Not suggesting that people run on a single issue

When asked by a member of the audience if he was encouraging people to run on a single issue, he replied:

"Absolutely not. I am not suggesting that people run on a single issue.

But I am saying this is a political issue to be dealt with in Parliament, and if people believe that the majority of the population want a change, or you believe that it is your duty to convert the majority of people to want a change, you will have a manifesto on economics, you will have a manifesto on housing, your manifesto will cover a broad variety of things. And it can cover this as well and say, we stand for this, and fight the elections."

Shanmugam then posited that the real point of the question might be whether the PAP is listening to people who want a change, given the majority that it holds in Parliament.

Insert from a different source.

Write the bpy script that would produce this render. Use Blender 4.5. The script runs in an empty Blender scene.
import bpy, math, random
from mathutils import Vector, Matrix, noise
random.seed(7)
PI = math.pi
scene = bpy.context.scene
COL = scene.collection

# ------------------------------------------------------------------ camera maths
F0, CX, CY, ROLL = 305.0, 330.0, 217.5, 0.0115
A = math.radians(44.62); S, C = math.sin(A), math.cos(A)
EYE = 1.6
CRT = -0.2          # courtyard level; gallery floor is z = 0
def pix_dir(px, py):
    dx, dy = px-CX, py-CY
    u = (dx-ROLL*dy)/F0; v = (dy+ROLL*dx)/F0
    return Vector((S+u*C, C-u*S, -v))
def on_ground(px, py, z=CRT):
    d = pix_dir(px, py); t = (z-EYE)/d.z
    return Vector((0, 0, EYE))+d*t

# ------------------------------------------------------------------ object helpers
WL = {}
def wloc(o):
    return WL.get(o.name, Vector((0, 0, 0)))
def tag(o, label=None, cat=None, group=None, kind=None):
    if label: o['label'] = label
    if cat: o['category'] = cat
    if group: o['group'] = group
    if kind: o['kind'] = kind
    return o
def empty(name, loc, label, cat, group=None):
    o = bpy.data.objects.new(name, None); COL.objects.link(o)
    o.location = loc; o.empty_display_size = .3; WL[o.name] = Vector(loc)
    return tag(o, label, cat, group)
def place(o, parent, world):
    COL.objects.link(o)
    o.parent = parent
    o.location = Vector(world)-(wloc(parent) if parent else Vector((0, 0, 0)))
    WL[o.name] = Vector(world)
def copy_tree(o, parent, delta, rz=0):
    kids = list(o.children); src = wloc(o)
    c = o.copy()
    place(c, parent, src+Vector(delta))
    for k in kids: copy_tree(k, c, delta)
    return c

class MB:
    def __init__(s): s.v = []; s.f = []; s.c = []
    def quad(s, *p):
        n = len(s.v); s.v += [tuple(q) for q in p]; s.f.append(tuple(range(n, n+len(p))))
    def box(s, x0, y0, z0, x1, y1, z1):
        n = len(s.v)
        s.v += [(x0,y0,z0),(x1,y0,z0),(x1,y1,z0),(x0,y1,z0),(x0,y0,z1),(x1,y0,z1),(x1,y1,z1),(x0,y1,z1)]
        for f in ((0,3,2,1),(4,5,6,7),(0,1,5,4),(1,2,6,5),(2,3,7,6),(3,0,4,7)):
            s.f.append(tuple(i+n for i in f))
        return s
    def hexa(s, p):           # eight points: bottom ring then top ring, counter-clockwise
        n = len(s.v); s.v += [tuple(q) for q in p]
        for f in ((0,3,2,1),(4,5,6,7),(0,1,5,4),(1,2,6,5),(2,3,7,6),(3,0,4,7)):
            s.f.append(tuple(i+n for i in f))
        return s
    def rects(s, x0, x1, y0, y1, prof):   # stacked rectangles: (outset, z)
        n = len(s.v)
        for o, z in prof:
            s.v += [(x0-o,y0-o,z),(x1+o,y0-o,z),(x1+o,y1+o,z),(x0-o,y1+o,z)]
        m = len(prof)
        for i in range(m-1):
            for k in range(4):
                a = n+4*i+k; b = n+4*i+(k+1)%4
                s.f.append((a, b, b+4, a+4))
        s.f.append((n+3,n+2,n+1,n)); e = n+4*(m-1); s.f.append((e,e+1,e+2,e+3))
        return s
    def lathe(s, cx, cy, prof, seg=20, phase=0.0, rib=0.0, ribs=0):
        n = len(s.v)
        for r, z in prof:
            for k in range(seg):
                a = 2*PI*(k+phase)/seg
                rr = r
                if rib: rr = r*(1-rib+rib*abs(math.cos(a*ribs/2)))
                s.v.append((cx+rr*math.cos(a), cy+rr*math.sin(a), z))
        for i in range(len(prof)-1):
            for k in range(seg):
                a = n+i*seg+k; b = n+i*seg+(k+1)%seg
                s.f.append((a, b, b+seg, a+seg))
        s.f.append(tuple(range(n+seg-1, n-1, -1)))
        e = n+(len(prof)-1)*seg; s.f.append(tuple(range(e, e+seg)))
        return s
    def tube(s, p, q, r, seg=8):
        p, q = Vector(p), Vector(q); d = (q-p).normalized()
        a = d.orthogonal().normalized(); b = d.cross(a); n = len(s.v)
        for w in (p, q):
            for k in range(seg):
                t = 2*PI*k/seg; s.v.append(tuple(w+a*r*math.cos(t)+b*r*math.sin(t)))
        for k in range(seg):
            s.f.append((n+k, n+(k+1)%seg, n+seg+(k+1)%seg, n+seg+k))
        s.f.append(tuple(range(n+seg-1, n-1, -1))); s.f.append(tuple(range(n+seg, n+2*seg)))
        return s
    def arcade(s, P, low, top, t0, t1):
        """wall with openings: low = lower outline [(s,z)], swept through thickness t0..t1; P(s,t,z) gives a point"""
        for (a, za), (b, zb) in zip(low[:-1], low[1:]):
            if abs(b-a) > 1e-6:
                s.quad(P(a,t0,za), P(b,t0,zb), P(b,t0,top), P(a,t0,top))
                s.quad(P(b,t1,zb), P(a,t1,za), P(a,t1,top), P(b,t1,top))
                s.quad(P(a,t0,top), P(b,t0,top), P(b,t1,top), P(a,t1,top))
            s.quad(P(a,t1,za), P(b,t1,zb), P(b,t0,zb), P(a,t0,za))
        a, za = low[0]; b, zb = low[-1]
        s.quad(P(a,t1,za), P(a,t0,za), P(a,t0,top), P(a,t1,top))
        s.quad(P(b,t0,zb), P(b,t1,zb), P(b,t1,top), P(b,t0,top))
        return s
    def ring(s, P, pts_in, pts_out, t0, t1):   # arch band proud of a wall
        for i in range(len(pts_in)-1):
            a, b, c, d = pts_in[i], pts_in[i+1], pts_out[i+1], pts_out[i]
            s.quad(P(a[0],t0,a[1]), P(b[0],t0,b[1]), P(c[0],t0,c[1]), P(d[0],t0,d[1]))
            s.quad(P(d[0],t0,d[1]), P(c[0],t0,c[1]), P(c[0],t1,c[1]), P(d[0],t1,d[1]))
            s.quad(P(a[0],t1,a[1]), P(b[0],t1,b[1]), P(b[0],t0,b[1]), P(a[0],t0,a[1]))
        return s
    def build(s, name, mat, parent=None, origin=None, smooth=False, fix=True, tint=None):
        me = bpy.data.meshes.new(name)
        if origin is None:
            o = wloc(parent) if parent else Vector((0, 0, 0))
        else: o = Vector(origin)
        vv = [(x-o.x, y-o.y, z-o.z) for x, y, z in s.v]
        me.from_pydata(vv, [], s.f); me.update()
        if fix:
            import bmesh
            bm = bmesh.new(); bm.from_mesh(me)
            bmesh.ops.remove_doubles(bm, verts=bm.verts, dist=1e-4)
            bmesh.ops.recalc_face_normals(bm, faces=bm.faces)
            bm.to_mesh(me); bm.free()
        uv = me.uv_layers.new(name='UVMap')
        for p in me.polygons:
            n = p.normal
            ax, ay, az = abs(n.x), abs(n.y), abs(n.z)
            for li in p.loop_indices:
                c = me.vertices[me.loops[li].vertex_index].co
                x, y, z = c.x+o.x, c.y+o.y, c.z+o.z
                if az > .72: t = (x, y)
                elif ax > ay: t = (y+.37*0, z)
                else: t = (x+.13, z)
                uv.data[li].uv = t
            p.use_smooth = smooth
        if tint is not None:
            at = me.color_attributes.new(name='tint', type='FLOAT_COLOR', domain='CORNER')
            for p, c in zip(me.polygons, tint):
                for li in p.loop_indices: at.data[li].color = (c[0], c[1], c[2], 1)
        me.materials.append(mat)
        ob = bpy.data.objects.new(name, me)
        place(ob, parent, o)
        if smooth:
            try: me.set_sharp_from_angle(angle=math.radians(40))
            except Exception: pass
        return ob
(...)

Govt takes position on what it believes benefits the entire country

Here, the minister said the government is grounding its decision based on what it believes is best for the country.

"Some people would like this definition of marriage to change, and they either express their unhappiness that we are removing the legal challenge, because they see that as more fruitful than trying to persuade the PAP.

But since we are now going to take that away, then some other people are expressing their unhappiness – You, the PAP, why don’t you listen more to us? It is not a question of listening to one group or another. It is a question of Singapore, as a whole.

We listen to everybody, but in the end, we have to say this is what we believe in. Not what we believe in for ourselves, but what we believe in for the benefit of the country."